Now, we have another to add to the pile, as Hellraiser creator Clive Barker has revealed a very interesting take on The Mummy that seems to have been too much for late 80s studio executives. In an interview on the Post Mortem with Mick Garris podcast, Garris and Barker discussed the script they worked on together several decades ago.
Set in Beverly Hills, their aim was to make it “scary, violent and sexually charged,” with the focus of the story the head of a modern art museum secretly being a cultist dedicated to resurrecting ancient Egyptian mummies. But there’s a twist, as Barker explains:
“It had the first gender change.. transsexual… so we were ahead of the curve. So there’s a boy born… a boy-child born at the beginning of the narrative, who is obviously significant in the narrative… but we cut twenty years and there’s no sign of this guy. Apparently. There is a wonderfully strange, mysterious woman who is part of the narrative, a very important part of the narrative. I don’t want to say too much because we’re gonna make this one day… I hope… we should talk to Netflix.”
He went on to reveal a little more about the story, though you can probably guess what happened to the boy, with Barker saying:
The little boy… who is born at the beginning of the narrative… has become this exquisite woman. And a major part of a modern day narrative about The Mummy. But this is our naivete, Mick. How could we ever have thought, in 1989, when we turned this in, that they would say, ‘Ah, great!’ I think I’ve had a slightly naïve attitude [towards] the suits.”

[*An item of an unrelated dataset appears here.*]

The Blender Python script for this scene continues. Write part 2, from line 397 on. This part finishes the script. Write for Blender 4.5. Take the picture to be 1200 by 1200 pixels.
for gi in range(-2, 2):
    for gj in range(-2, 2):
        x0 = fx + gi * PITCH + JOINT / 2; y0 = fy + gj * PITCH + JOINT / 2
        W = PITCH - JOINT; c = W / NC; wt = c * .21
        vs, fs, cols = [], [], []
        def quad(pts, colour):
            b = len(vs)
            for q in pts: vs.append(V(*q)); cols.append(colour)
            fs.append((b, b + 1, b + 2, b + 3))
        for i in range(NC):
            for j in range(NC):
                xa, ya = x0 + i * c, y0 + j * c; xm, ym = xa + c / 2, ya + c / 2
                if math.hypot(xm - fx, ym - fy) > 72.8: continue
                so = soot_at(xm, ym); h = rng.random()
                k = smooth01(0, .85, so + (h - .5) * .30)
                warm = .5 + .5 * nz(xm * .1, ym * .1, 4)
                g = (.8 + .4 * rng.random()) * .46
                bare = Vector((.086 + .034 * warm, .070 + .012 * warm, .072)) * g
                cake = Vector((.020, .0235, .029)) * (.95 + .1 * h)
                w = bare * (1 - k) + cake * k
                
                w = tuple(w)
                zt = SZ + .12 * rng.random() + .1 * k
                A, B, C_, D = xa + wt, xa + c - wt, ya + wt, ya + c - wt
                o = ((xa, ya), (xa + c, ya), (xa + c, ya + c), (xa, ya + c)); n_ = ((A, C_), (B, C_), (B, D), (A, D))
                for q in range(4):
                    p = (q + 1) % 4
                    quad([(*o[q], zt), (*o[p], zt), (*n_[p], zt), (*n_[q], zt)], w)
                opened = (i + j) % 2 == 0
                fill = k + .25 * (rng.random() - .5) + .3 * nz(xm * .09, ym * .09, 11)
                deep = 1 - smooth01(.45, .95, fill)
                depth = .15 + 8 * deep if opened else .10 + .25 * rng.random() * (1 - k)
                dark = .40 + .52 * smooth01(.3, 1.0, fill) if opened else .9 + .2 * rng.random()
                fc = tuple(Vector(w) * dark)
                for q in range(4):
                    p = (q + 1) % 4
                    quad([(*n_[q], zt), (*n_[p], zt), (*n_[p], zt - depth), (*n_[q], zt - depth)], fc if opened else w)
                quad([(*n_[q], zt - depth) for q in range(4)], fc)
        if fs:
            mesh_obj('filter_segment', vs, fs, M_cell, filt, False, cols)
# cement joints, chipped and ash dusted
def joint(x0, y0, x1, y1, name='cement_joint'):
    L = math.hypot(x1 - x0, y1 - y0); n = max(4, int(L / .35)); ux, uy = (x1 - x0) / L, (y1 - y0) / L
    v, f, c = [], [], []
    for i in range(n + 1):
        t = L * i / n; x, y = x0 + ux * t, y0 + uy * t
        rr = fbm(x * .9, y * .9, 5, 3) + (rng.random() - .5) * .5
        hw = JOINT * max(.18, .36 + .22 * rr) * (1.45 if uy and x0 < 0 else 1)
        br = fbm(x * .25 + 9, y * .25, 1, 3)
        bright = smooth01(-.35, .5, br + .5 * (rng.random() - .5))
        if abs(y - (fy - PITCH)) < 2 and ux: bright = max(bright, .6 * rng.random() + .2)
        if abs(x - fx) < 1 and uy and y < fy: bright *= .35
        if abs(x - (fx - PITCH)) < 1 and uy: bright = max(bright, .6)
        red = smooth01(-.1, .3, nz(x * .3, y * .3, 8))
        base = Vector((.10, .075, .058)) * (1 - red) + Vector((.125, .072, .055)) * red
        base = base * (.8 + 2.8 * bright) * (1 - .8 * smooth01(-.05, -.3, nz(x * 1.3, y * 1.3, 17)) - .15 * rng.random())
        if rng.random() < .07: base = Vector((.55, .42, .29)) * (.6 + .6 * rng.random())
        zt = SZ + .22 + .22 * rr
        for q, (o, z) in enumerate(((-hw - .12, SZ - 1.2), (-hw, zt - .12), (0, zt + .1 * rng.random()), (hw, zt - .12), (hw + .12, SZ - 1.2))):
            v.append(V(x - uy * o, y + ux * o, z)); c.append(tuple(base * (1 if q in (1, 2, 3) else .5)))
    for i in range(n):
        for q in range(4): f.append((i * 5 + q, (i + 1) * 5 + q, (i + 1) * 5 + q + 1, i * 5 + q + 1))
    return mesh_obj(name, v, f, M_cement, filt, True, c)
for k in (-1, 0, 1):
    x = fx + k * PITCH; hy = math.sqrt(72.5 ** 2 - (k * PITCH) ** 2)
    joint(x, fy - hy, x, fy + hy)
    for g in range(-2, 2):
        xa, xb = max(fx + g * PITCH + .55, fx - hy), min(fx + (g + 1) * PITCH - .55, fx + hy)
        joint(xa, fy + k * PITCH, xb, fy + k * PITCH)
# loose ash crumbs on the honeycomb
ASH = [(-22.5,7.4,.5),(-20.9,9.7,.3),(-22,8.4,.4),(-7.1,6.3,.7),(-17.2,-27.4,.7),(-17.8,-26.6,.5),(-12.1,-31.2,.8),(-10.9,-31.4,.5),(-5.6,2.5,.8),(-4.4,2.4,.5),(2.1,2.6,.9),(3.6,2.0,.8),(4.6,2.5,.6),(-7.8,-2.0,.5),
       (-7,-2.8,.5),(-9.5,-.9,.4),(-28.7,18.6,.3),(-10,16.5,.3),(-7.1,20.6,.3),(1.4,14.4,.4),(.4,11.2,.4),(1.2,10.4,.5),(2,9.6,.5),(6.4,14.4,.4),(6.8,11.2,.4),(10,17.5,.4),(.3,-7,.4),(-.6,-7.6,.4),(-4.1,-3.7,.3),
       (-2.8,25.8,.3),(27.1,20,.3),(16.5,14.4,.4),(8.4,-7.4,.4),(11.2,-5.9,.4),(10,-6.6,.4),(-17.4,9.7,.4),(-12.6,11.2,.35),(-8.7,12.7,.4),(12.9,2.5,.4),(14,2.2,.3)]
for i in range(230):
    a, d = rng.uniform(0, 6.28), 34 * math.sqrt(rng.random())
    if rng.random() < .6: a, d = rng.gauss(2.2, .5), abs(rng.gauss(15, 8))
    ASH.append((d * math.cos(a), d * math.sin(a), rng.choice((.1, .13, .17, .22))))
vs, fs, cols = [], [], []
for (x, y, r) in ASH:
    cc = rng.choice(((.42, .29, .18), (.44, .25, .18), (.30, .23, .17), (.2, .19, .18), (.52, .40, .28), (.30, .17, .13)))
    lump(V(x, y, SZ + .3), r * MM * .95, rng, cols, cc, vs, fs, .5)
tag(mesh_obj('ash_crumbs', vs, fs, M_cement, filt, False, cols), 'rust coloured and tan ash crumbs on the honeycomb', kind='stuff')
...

While this does sound like a fun take, I’m not sure a late-80s horror movie about a transgender character would stand up to scrutiny now. The closest Hollywood got to this material back then was 1992’s The Crying Game, in which a character being transgender was the shocking twist that the plot revolves around and isn’t considered particularly progressive today.
Barker ends by pondering about whether times have changed enough to get this movie made. As he says during the interview, he thinks and Garris should set up a meeting with Netflix to pitch it again, which indicates that he still believes there’s mileage in the idea. Barker is one of the most original minds in horror, too, so I’d definitely be interested in this as it’s at least very different from other Mummy adaptations.